Qu’est-ce qui a pu se passer ? Surtout -tiens toi bien au fusil, j’enlève les cartouches- qu’en médecine, c’était le genre hygiéniste, tu vois le topo ? Le toubib qui te dit : Balaye, aspire, aère, nettoie et lave. Alors ? Geindre ; il aime bien geindre le madré ; c’est vrai qu’il se compose un personnage, un discours, un comportement. D’un autre côté, c'est un migraineux en diable, il a de l’arthrose à s’en mettre vendeur sur le marché, il est insomniaque, il a les oreilles qui sifflent comme un régiment de chefs de gare ; tout ça plus ou moins dû à ses blessures de quatorze –invalide à 75%–. Sa main et son avant bras blessé le font souffrir. Indéniable. La taule ; sa femme ses potes disent que ça l’avait cassé ; être haï également. Notes bien qu’il avait toute l’intelligence et la clairvoyance nécessaires pour comprendre le pourquoi et le comment de cette haine. Quant au froid, ça…Le Père Céline y bouffait rien ; se nourrissait de croissants, de pain et de thé et c’est marre ; alors le froid. Et puis, je ne suis pas médecin.
Comment Céline a-t-il pu prendre peu à peu l’allure d’un clodo ?

Je me souviens, lorsque je révisais mes examens, je me collais la tête dedans, 24 heures sur 24, pour compenser les semaines et les semaines de glande. Rapidement, ma tenue s’en ressentait. Le rasage ; je sortais dans la rue m’oxygéner dans l’air du mois de Juin, tel quel, habillé comme un plouc.

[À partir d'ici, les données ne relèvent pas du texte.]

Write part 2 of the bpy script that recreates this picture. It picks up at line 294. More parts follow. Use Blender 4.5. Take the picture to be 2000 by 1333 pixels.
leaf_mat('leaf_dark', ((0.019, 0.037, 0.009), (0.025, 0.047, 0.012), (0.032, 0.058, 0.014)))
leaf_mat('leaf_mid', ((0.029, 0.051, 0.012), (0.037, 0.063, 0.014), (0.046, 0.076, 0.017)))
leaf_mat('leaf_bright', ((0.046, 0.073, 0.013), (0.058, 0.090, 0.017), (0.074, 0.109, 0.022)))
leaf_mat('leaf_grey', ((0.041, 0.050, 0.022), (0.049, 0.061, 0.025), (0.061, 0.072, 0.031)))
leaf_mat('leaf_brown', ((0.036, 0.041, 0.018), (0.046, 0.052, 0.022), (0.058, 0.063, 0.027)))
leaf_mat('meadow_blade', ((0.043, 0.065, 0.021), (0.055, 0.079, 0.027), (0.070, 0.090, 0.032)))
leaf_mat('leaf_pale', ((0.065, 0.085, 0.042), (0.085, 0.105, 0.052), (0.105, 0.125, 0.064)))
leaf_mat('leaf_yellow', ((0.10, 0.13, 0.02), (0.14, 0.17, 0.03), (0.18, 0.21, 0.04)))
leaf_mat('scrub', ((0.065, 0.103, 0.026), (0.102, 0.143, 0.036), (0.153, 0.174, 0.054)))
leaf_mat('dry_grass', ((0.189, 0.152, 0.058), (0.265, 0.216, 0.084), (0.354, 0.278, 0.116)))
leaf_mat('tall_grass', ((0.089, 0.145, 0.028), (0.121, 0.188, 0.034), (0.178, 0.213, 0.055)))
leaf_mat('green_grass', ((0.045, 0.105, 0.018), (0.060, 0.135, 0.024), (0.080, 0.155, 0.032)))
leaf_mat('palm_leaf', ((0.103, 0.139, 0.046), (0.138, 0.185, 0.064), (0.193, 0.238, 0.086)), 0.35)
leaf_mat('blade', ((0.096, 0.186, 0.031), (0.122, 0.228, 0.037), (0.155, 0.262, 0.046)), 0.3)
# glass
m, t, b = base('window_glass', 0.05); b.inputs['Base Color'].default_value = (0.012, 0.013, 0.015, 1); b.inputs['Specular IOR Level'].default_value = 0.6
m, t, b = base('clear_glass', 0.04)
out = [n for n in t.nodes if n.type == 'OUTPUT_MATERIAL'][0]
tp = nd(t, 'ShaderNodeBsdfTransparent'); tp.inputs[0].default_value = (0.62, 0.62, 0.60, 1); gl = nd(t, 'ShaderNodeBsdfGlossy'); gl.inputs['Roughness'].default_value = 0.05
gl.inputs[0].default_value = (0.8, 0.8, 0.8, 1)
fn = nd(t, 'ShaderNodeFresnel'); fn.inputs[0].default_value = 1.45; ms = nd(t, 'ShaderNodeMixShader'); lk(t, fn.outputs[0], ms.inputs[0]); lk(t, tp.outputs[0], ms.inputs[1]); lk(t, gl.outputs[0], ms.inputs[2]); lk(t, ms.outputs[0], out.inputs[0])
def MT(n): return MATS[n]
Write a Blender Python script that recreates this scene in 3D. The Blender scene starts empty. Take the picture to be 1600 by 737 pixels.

Me foutais de mon allure ; ma vie se réduisait à des connaissances qu’il fallait mémoriser.

Un petit pavillon planté à un angle de rue, pas loin de chez moi, appartient à plus personne. Son propriétaire est canné, en 98 ou 99 ; sans héritiers, sans famille, sans rien. Ce petit pavillon est resté bouclé, comme ça, bouffé par les haies et les herbes folles. Un jour, la vie est revenue là dedans. Je ne voyais personne ni y entrer, ni en sortir mais on voyait qu’il y avait de la vie. J’ai pensé à un clodo car dans les mois qui précédaient, la porte d’entrée s’était mise à rester entr’ouverte : des racailles ou des mômes curieux. Puis ça s’est professionnalisé. L’occupant fermait. Et dans le minuscule jardinet qui entoure la baraque, des objets se sont accumulés ; des merdes récupérées à droite-à gauche ; des inutilités. Et ça s’accumulait mon pote ! Un bric à brac ; inexploitable. Tu penses, tout était gerbé l’un sur l’autre : tricycle d’enfant, ustensiles de cuisine, caisses en bois et plastique, tabourets, armoires de toilette, tout ! Tout ce que les gens foutent ordinairement dehors le gars récupérait et stockait. Je l’ai vu plusieurs fois le mec. Barbu. Soixante carats ; sortait de son gourbi. Années après années, ce fut une carapace d’objets qui entoura cette baraque. Les bons voisins ce sont évidemment inquiétés de la chose, tu penses. Le Maire a convoqué le mec. Qui est venu. C’était un tech de France Télécom à la retraite. La mairie lui avait proposé un logement social ; dont il n’avait pas voulu. Le gars avait plusieurs apparts à Paris ainsi que son domicile officiel dans une commune voisine. Il venait là de nuit. Pas tous les jours. Et puis un jour, on l’a plus vu. Je ne sais plus quand le voisinage a porté le pet à cause de l’odeur. Effectivement, ça fouettait, la vache ! Du trottoir tu sentais la puanteur. Les archers du roy avec des gars de je ne sais quel service sont venus pour vider le truc un matin. Ils sont entrés dans le gourbi. La baraque était murée de l’intérieur, dis ! Et par un accumoncellement du même genre qu’à l’extérieur. Le mystère. Sauf que les mecs sont tombés sur le cadavre du gars. Les rats avaient bouffé ses guitares, du pied jusqu’à l’aine…

Comment un mec évolue t-il de tech à France télécom, à retraité clochardisé, passant son temps a stocker et ramasser des merdes ? Comment un écrivain mondialement connu, passant pour une des deux plumes du XXème siècle a-t-il voulu se transformer en clodo ? Il avait été convaincu de collaboration ? Merde ! Et combien de condamnés à la libération n’en sont pas devenus clodos pour autant : Xavier Vallat, Charles Maurras, Jacques Chardonne, Lucien Rebatet, Paul Morand, Henry de Montherlant pour ne citer qu’eux.

Lorsque je verrai un jour un ami plutôt perdu de vue, psychothérapeute de son état, je ne manquerai pas de l’interpeler sur le phénomène « clochardisation ». A moins qu’une explication de charbonnier suffise : Ils ne veulent plus de la société ou bien la société ne veut plus d’eux, alors ils font ce qu’il faut pour que cela se voit.